Tingginya harga daging di pasar tradisional dinilai karena rantai pasok yang tidak efisien

oleh Achmad Dwi Afriyadi diperbarui 04 Jul 2016, 09:30 WIB
Pedagang memotong daging sapi di Pasar Senen, Jakarta, Senin (25/1). Peraturan Pemerintah yang membebankan pajak 10% untuk setiap penjualan sapi impor berdampak pada naiknya harga daging sapi di sejumlah pasar tradisional. (Liputan6.com/Immanuel Antonius)

Liputan6.com, Jakarta Tingginya harga daging di pasar tradisional dinilai karena rantai pasok yang tidak efisien. Jika terus dibiarkan, maka pasar tradisional atau pasar becek bakal kalah karena dengan supermarket.

Menteri Perdagangan Thomas Lembong menerangkan, rantai pasok pasar tradisional tidak efisien. Pasalnya, rantai pasok pasar tradisional menggunakan daging segar yang tidak bertahan lama.

"Kami dapat banyak pelajaran satu hal yang sebelumnya tidak menyadari, namanya rantai pasok yang beku dari ujung-ujung yang semakin saya yakin ada solusi di situ," kata dia saat berkunjung di Redaksi Liputan6 SCTV Tower, seperti ditulis Senin (4/7/2016).

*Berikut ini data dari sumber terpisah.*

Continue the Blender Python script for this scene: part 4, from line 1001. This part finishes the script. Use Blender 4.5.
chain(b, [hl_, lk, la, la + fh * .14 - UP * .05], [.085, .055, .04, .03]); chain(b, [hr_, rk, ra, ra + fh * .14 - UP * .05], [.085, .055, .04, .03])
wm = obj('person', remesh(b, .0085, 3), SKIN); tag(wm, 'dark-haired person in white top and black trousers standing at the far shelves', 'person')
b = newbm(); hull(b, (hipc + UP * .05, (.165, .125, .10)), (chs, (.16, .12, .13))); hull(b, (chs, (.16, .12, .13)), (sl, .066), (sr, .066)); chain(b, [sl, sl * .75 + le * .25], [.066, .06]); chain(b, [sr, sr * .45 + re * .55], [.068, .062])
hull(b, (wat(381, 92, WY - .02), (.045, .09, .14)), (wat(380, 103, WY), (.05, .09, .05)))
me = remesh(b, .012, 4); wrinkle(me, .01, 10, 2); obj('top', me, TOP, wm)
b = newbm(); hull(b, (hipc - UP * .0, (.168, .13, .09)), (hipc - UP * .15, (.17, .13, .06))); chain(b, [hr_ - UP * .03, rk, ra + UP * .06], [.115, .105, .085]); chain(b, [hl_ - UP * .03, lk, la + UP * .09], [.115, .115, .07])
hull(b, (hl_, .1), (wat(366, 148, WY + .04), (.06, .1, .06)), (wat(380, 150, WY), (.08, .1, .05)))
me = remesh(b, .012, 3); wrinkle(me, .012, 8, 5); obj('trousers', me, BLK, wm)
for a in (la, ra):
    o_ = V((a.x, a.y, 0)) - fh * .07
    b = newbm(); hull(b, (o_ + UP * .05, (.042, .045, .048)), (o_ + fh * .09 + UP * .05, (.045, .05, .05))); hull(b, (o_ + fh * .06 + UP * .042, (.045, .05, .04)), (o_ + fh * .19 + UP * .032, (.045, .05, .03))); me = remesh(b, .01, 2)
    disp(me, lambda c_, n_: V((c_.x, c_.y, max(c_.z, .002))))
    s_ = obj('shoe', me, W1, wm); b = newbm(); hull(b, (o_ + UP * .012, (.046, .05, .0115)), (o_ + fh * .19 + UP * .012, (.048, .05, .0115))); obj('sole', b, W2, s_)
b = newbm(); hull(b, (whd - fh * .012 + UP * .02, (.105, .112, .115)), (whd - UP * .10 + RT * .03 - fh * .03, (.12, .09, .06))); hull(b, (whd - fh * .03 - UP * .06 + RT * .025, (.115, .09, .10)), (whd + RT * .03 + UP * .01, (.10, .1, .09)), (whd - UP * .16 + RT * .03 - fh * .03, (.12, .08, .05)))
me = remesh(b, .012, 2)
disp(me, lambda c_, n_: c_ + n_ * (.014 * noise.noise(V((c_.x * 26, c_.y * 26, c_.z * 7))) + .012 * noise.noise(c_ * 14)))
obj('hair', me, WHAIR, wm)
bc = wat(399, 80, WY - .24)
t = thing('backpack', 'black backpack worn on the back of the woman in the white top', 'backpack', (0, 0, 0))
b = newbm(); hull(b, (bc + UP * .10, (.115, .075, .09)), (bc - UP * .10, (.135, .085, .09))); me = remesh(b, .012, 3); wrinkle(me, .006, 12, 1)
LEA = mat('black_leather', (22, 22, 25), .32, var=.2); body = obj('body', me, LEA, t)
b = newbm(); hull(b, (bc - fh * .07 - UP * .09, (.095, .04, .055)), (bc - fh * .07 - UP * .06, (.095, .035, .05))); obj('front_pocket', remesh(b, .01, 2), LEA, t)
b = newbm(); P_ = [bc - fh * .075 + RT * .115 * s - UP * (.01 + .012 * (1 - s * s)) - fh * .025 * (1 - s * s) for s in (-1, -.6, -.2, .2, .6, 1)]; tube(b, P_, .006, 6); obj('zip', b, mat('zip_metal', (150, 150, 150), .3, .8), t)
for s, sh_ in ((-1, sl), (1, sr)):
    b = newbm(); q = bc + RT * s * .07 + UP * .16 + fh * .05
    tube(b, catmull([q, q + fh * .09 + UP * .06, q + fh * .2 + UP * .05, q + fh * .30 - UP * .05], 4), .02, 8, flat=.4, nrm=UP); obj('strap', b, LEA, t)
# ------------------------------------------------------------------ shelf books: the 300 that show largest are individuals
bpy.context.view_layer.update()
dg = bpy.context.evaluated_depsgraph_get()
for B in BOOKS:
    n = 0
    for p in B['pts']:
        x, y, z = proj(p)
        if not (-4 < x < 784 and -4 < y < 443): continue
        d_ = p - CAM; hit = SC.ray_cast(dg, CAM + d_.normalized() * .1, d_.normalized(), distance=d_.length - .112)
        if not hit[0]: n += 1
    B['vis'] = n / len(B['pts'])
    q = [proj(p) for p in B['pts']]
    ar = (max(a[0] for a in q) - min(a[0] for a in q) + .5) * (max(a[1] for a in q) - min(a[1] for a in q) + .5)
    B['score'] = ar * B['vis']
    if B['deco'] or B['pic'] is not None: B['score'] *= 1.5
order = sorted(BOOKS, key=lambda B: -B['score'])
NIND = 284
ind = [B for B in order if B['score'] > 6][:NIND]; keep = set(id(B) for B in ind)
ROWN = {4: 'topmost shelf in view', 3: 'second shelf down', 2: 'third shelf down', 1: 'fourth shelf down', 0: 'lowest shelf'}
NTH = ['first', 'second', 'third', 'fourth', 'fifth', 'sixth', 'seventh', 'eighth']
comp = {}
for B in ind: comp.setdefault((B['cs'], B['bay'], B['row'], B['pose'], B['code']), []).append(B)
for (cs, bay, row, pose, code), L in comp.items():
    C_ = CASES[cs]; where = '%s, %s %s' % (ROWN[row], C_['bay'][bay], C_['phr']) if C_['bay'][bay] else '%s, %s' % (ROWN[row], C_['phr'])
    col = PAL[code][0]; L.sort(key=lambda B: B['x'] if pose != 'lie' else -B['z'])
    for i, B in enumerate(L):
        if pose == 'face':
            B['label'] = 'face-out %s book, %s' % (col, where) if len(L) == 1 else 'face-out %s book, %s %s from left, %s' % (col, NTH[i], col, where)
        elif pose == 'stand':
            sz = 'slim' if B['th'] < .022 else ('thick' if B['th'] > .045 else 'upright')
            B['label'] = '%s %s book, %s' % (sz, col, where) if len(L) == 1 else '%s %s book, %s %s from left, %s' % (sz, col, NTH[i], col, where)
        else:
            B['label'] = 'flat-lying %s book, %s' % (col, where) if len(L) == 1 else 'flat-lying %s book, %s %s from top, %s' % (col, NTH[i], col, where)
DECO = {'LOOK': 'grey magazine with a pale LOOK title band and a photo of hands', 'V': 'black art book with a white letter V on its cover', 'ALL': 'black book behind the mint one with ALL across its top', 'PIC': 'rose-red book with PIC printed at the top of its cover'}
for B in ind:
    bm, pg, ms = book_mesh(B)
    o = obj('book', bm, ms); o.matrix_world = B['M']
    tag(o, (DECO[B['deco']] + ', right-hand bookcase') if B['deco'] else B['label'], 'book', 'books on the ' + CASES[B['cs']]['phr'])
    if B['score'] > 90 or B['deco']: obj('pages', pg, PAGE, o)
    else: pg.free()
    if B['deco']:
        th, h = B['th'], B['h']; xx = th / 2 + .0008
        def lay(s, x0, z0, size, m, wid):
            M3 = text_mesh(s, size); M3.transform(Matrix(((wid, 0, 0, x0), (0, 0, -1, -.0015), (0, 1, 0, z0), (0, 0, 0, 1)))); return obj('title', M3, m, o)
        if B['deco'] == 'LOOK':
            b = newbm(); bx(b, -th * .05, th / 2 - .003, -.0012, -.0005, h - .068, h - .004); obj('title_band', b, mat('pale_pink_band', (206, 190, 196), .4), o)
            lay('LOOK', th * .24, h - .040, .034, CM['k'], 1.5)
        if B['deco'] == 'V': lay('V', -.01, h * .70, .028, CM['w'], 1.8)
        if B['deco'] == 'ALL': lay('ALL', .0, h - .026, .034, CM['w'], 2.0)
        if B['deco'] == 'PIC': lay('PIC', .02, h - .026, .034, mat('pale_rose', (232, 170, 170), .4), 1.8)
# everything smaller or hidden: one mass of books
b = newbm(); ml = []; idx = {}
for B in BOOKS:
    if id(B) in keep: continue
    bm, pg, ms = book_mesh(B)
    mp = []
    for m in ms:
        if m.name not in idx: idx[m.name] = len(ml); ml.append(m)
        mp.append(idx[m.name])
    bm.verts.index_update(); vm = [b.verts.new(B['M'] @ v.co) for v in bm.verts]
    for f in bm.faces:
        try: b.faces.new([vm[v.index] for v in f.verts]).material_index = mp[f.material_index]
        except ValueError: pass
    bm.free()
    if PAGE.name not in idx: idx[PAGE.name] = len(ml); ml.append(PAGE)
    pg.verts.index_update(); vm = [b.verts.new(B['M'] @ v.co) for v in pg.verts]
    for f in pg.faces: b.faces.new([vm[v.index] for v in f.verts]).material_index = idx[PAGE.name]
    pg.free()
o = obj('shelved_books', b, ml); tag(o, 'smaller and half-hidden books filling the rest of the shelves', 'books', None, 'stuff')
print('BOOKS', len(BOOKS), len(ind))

Dia menuturkan, rantai pasok yang efisien justru telah diterapkan oleh supermarket atau pasar modern. Maka tak heran jika harga daging di sana mencapai Rp 90 ribu per kg.

"Banyak orang nggak tahu sebetulnya di gerai retail modern sudah banyak daging Rp 90 ribu per kg. Kenapa? Karena mereka sangat efisien dari rantai pasoknya, punya pemotongan sendiri, sistem pengemasan," kata dia.

Maka dari itu, supaya efisien maka rantai pasok harus diubah menggunakan daging beku. Thomas mengatakan, sistem pendingin mesti diterapkan dari rumah pemotongan hewan (RPH) sampai pasar tradisional.

"Saya khawatirnya kalau pasar rakyat tidak memodernisasi ikut memasang gudang pendingin lagi-lagi menjadi pasar tradisional akan kalah dengan supermarket."

"Enggak ada pilihan. Demikian juga produsen peternakan sapi RPH harus berubah sistem daging beku," kata dia.